Correct: Interior side of the wall has ‘interior’ finish, outer side of the wall has ‘exterior’ finish.

11. Materials – a single room with multiple wall finishes
If you intend multiple wall finishes in one room or space (e.g.the bathroom wall might have tile finish, and the living room wall finish might be plaster), each wall segment with different finish must have an appropriate wall type.
Wall finish is specified via Edit Type > Edit Assembly dialogue on that wall segment.

12. Materials – interior walls that are continuous
Interior walls that go through several rooms, and where each room needs to be finished in a different material, please provide separate material layers for each room’s wall elements i.e. a wall that continues from the toilet to the living room might require a ceramic tile for the toilet wall and plaster for the living room wall.

Wrong: continuous wall will have uniform finish for both rooms

Correct: sections of the wall have materials corresponding to the walls.

How to fix:
Splitting the wall, assigning different wall types allows distinct wall finishes in adjacent rooms. (e.g. tile in one, and plaster in the other)

13. Materials – floors and floor finishes
If you intend multiple floor finishes (e.g.the bathroom floor might have tile finish, and the living room floor finish might be wood), each floor object with different finish must have an appropriate floor type. Floor finish is specified via Edit Type > Edit Assembly dialogue on that floor object. It means you if you intend different finishes in every room of your project, there will be a separate floor object for each. One floor object per level will only allow one material finish per level.

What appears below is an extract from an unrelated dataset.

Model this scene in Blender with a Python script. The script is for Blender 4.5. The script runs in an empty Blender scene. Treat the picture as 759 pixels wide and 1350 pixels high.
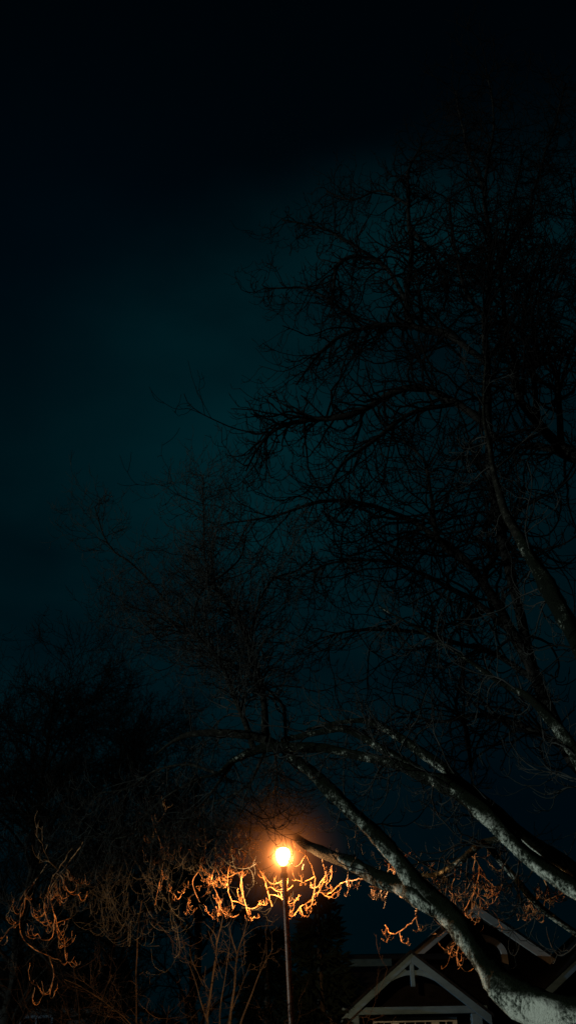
import bpy, bmesh, math
import numpy as np
from mathutils import Vector

R = math.radians
rng = np.random.default_rng(11)
scene = bpy.context.scene
COL = scene.collection

# ------------------------------------------------------------------ camera
PITCH, ROLL, EYE = R(32.0), R(1.0), np.array((0.0, 0.0, 1.6))
F = 1169.0                                    # focal length in photo pixels (759 x 1350)
fw = np.array((0, math.cos(PITCH), math.sin(PITCH)))
up0 = np.array((0, -math.sin(PITCH), math.cos(PITCH)))
rt0 = np.array((1.0, 0, 0))
rt = rt0 * math.cos(ROLL) - up0 * math.sin(ROLL)
up = rt0 * math.sin(ROLL) + up0 * math.cos(ROLL)


def at(px, py, Y):
    """world point seen at a photo pixel, on the vertical plane y = Y"""
    d = fw + rt * (px - 379.5) / F + up * (675 - py) / F
    return EYE + d * (Y / d[1])


def mpp(p):
    """metres per photo pixel at world point p"""
    return float(np.dot(np.asarray(p) - EYE, fw)) / F


cam_d = bpy.data.cameras.new("camera")
cam = bpy.data.objects.new("camera", cam_d)
COL.objects.link(cam)
from mathutils import Matrix
bk = -fw
cam.matrix_world = Matrix(((rt[0], up[0], bk[0], EYE[0]), (rt[1], up[1], bk[1], EYE[1]),
                           (rt[2], up[2], bk[2], EYE[2]), (0, 0, 0, 1)))
cam_d.sensor_fit = 'VERTICAL'
cam_d.sensor_height = 36
cam_d.lens = 36 * F / 1350
cam_d.clip_start, cam_d.clip_end = 0.05, 3000
scene.camera = cam


# ------------------------------------------------------------------ helpers
def mesh_obj(name, verts, faces, mat, parent=None, smooth=False):
    me = bpy.data.meshes.new(name)
    me.from_pydata([tuple(v) for v in verts], [], faces)
    me.materials.append(mat)
    if smooth:
        me.polygons.foreach_set("use_smooth", [True] * len(me.polygons))
    me.update()
    o = bpy.data.objects.new(name, me)
    COL.objects.link(o)
    if parent:
        o.parent = parent
        o.matrix_parent_inverse = Matrix.Translation(parent.location).inverted()
    return o


def bm_obj(name, bm, mat, parent=None, smooth=False, bevel=0.0):
    bmesh.ops.recalc_face_normals(bm, faces=bm.faces[:])
    if bevel:
        bmesh.ops.bevel(bm, geom=bm.edges[:], offset=bevel, segments=1, affect='EDGES')
    me = bpy.data.meshes.new(name)
    bm.to_mesh(me)
    bm.free()
    me.materials.append(mat)
    if smooth:
        me.polygons.foreach_set("use_smooth", [True] * len(me.polygons))
    o = bpy.data.objects.new(name, me)
    COL.objects.link(o)
    if parent:
        o.parent = parent
        o.matrix_parent_inverse = Matrix.Translation(parent.location).inverted()
    return o


def thing(name, label, cat, loc, group=None):
    o = bpy.data.objects.new(name, None)
    o.empty_display_size = 0.3
    o.location = Vector([float(c) for c in loc])
    COL.objects.link(o)
    o['label'] = label
    o['category'] = cat
    if group:
        o['group'] = group
    return o


def box(bm, x0, x1, y0, y1, z0, z1):
    vs = [bm.verts.new((x, y, z)) for x in (x0, x1) for y in (y0, y1) for z in (z0, z1)]
    for f in ((0, 1, 3, 2), (4, 6, 7, 5), (0, 4, 5, 1), (2, 3, 7, 6), (0, 2, 6, 4), (1, 5, 7, 3)):
        bm.faces.new([vs[i] for i in f])


def prism(bm, poly, y0, y1):
    """poly: (x, z) outline, extruded from y0 to y1"""
    a = [bm.verts.new((x, y0, z)) for x, z in poly]
    b = [bm.verts.new((x, y1, z)) for x, z in poly]
    bm.faces.new(a)
    bm.faces.new(b[::-1])
    n = len(poly)
    for i in range(n):
        bm.faces.new((a[i], b[i], b[(i + 1) % n], a[(i + 1) % n]))


def ribbon(bm, pts, w, y0, y1):
    """band of width w centred on an (x, z) polyline, extruded in y"""
    pts = np.array(pts, float)
    t = np.gradient(pts, axis=0)
    t /= np.linalg.norm(t, axis=1)[:, None]
    nrm = np.stack((-t[:, 1], t[:, 0]), 1)
    a, b = pts + nrm * w / 2, pts - nrm * w / 2
    for i in range(len(pts) - 1):
        prism(bm, [a[i], a[i + 1], b[i + 1], b[i]], y0, y1)


def lathe(bm, prof, n, c):
    rings = []
    for r, z in prof:
        rings.append([bm.verts.new((c[0] + r * math.cos(2 * math.pi * k / n), c[1] + r * math.sin(2 * math.pi * k / n), c[2] + z))
                      for k in range(n)])
    for a, b in zip(rings, rings[1:]):
        for k in range(n):
            bm.faces.new((a[k], a[(k + 1) % n], b[(k + 1) % n], b[k]))
    bm.faces.new(rings[0][::-1])
    bm.faces.new(rings[-1])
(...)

If you intend to have different floor finishes in every room/space and want them to be represented correctly in 3D and on section – use multiple floor objects of different type.

14. Materials – balcony floors and floors with 360 visibility
A balcony can be seen from every angle via the outside view so you’ll need to set at least two finishes for the balcony floor. Dedicated floor object and floor type for balcony slab provides the opportunity to specify finishes of top, bottom and floor cut surface of the balcony floor slab in another.

15. Areas and Rooms
Use Areas to separate different apartments from each other; apartment numbers can also be attached to Areas.
Tridify specific: If Areas or Rooms are not used in a level (e.g. basement level), the level without Areas or Rooms can automatically be included with the level above that has Areas or Rooms. If top level has no Areas or Rooms (e.g. roof level) it will be included in the level below that has Areas or Rooms.

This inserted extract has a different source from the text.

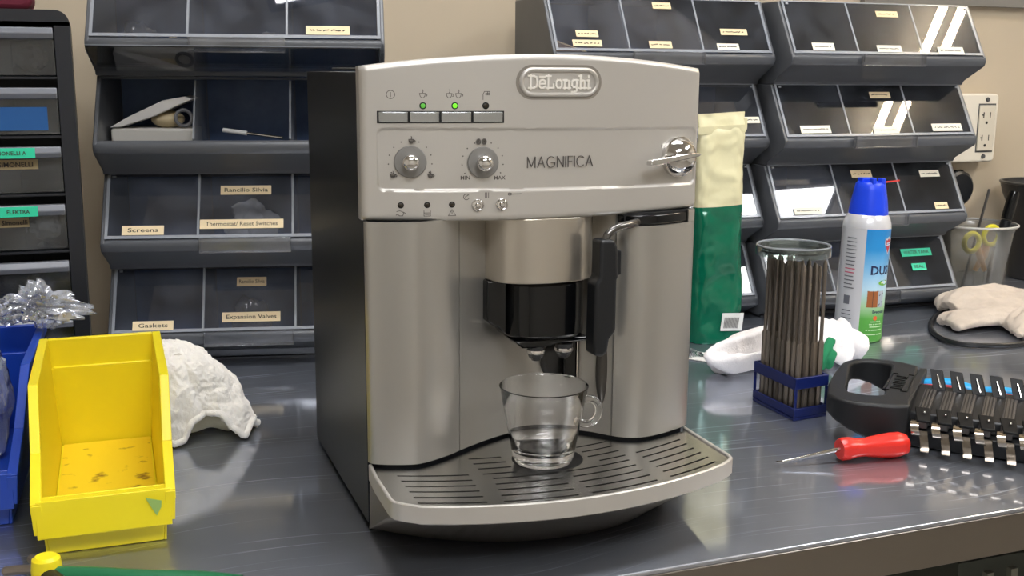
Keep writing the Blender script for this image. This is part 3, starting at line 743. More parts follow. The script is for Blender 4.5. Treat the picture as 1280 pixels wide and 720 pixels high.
cabinet('bin_cabinet', 'grey tilt bin cabinet at the right beside the wall outlet', (.5850, .5369), math.radians(-1.63), (.0241, -.0202), lids=[
    (0, 0, .48, .88, .036, .012, '~', Wt), (0, 1, .60, .22, .038, .010, '~', C), (0, 1, .48, .90, .042, .011, '~', Wt), (0, 2, .45, .92, .046, .012, '~', Wt),
    (1, 0, .48, .87, .050, .012, '~', Wt), (1, 1, .62, .22, .036, .010, '~', C), (1, 1, .56, .90, .044, .011, '~', Wt), (1, 2, .55, .86, .054, .012, '~', Wt),
    (2, 0, .48, .88, .048, .011, '~', Wt), (2, 1, .45, .22, .036, .012, '~', C), (2, 2, .56, .25, .036, .011, '~', Wt), (2, 2, .60, .88, .024, .011, '~', C),
    (3, 2, .46, .32, .056, .0125, 'WATER TANK', G), (3, 2, .44, .60, .026, .0115, 'SEAL', G), (3, 0, .5, .85, .04, .01, '~', C)])

# loose parts inside the bins
def crumple(name, label, cat, loc, sz, m, seed=0, amp=.35, rz=0, group=None, n=20):
    mb = MB(); 
    mb.ball((0, 0, sz[2]), sz, n*2)
    o = mb.build(name, m, None, smooth=20, weld=True)
    for v in o.data.vertices:
        c = v.co-Vector((0, 0, sz[2])); d = c.normalized()
        dd, pp = noise.voronoi(Vector((d.x*2.6+seed, d.y*2.6, d.z*2.6))); k = 1+amp*.7*n3(d.x*1.7+seed, d.y*1.7, d.z*1.7)-amp*.55*(dd[0]-.25)+amp*.75*(.22-abs(n3(d.x*2.8, d.y*2.8+seed, d.z*2.8)))+amp*.3*(.2-abs(n3(d.x*6, d.y*6+seed, d.z*6)))
        c = c*k; v.co = c+Vector((0, 0, sz[2]))
    mz = min(v.co.z for v in o.data.vertices)
    for v in o.data.vertices: v.co.z -= mz
    o.data.set_sharp_from_angle(angle=math.radians(38))
    o.location = loc; o.rotation_euler.z = rz
    return tag(o, label, cat, group)
def incab(loc, rz, lx, ly, z):
    return (loc[0]+lx*math.cos(rz)-ly*math.sin(rz), loc[1]+lx*math.sin(rz)+ly*math.cos(rz), z)
LC = ((-.3232, .578), math.radians(-12.55), .0434); RC = ((.5850, .5369), math.radians(-1.63), .035); MC = (MIDL, -.045, .035)
def inrow(Cb, row, lx, ly, dz=0):
    z0 = Cb[2]+PITCH_Z*(3-row); return incab(Cb[0], Cb[1], lx, ly-(.0812 if Cb is LC else .02)*(z0-Cb[2])*1.0, z0-.0380+dz)
M_BAGW = mat('cloudy plastic bag', 'dfe3e8', .25, alpha=.5)
for (Cb, row, lx, ly, sz, mm, nm, lab) in (
        (LC, 0, .195, .080, (.030, .020, .022), M_FILM, 'plastic_bag', 'clear plastic bag in the top row of the left cabinet, middle bin'),
        (LC, 0, .085, .075, (.014, .012, .020), M_WHITEP, 'white_fitting', 'small white fitting in the top left bin of the left cabinet'),
        (LC, 0, .045, .100, (.025, .015, .030), M_FILM, 'plastic_bag', 'grey film bag in the top left bin of the left cabinet'),
        (LC, 2, .170, .080, (.034, .022, .034), M_BAGW, 'plastic_bag', 'cloudy bag behind the thermostat label of the left cabinet'),
        (LC, 3, .165, .070, (.026, .018, .034), M_FILM, 'plastic_bag', 'crinkled bag behind the expansion valves label'),
        (RC, 0, .050, .075, (.036, .020, .026), M_BAGW, 'plastic_bag', 'cloudy bag in the top row of the right cabinet, left bin'),
        (RC, 0, .160, .075, (.036, .020, .026), M_BAGW, 'plastic_bag', 'cloudy bag in the top row of the right cabinet, middle bin'),
        (RC, 1, .180, .075, (.024, .018, .024), M_BAGW, 'plastic_bag', 'cloudy bag in the second row of the right cabinet, middle bin'),
        (RC, 1, .255, .080, (.032, .018, .032), M_BAGW, 'plastic_bag', 'dark printed bag in the second row of the right cabinet, right bin'),
        (RC, 3, .165, .080, (.034, .018, .030), M_BAGW, 'plastic_bag', 'cloudy bag in the lowest row of the right cabinet, middle bin')):
    crumple(nm, lab, 'bag' if 'bag' in nm else 'fitting', inrow(Cb, row, lx, ly, .001), sz, mm, seed=lx*37+row)
kb = thing('kraft_card', 'brown card envelope in the top middle bin of the left cabinet', 'envelope', inrow(LC, 0, .150, .075, .001), rot=(math.radians(-25), math.radians(-35), math.radians(-12)))
MB().box(-.018, .018, 0, .002, 0, .045).build('card', mat('brown card', 'a0806a', .7), kb); MB().box(-.018, .018, -.0006, -.0001, .030, .044).build('flap', mat('brown card flap', '8a6a54', .7), kb)
kb = thing('kraft_card', 'brown card sheet leaning in the left bin of the middle cabinet top row', 'card', inrow(MC, 0, .055, .060, .001), rot=(math.radians(-15), 0, math.radians(-5)))
MB().prism([(-.045, 0), (.045, 0), (.045, .030), (-.045, .062)], 0, .002, 'y').build('card', mat('tan card', '7d6656', .7), kb); MB().prism([(-.0455, .0622), (.0455, .0302), (.0455, .0322), (-.0455, .0642)], -.0004, .0024, 'y').build('card_edge', M_LABEL, kb)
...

16. Coordinates, Location (GPS), True North
GPS location of the building site is used to pinpoint correct sun angles and shadowing.
Precise True North and GPS location together will provide the most accurate shading and sunlight simulation effects.

To rotate Project North:

Open a plan view, and, in the Properties palette, confirm that the Orientation property is defined as Project North.

When you rotate Project North for this view, the change also affects other plan views whose Orientation is set to Project North.

Click Manage tab > Project Location panel > Position drop-down > Rotate Project North.

In the Rotate Project dialog, select the desired option.

Click OK

To set up your project location:

Click Manage tab > Project Location panel > Location.

In the Location Weather and Site dialog, click the Location tab.

For Define Location by, select one of the following:

Default City List: Displays a list of major cities from which to select a location. Until you specify a different project location, the location is defined as <Default> and is set to the longitude and latitude of the major city specified for your locale. No Internet connection is required.

Internet Mapping Service: When your computer is connected to the Internet, this option displays an interactive map through the Bing™ mapping service. Until you specify a different project location, the location is defined as <Default> and is set to the longitude and latitude of the major city specified for your locale.

17. IFC export settings

Ensure that project is exported correctly to IFC.

Download free IFC exporter from Autodesk application store for better IFC quality.

IFC Export is available via File > Export > IFC
You can set up following export settings by clicking: ‘Modify setup…’

  • IFC 2×3 format
  • Coordination View v2.0 export settings
  • If project contains ‘part’ objects, make sure that under tab ‘Advanced’ – option ‘Export Parts as Building Elements’ is selected
  • All others as default

18. Faulty smart objects (window families, door families)

There might be a problem with windows getting stuck inside a wall.

Window created using void extrusion, doesn’t cut wall through

This happens when window family is created using void extrusion. Void extrusions, have thickness dimension and sometimes are not thick enough to cut the wall all the way through,
if walls are even a millimeter thicker then void extrusion, the window will not be visible on wall surface.

Incorrectly created window family using 3D Void Extrusion:

Correctly created window family using 2D Opening Cut:

Note that Opening Cut is a 2D geometry, and it cuts through walls of any thickness.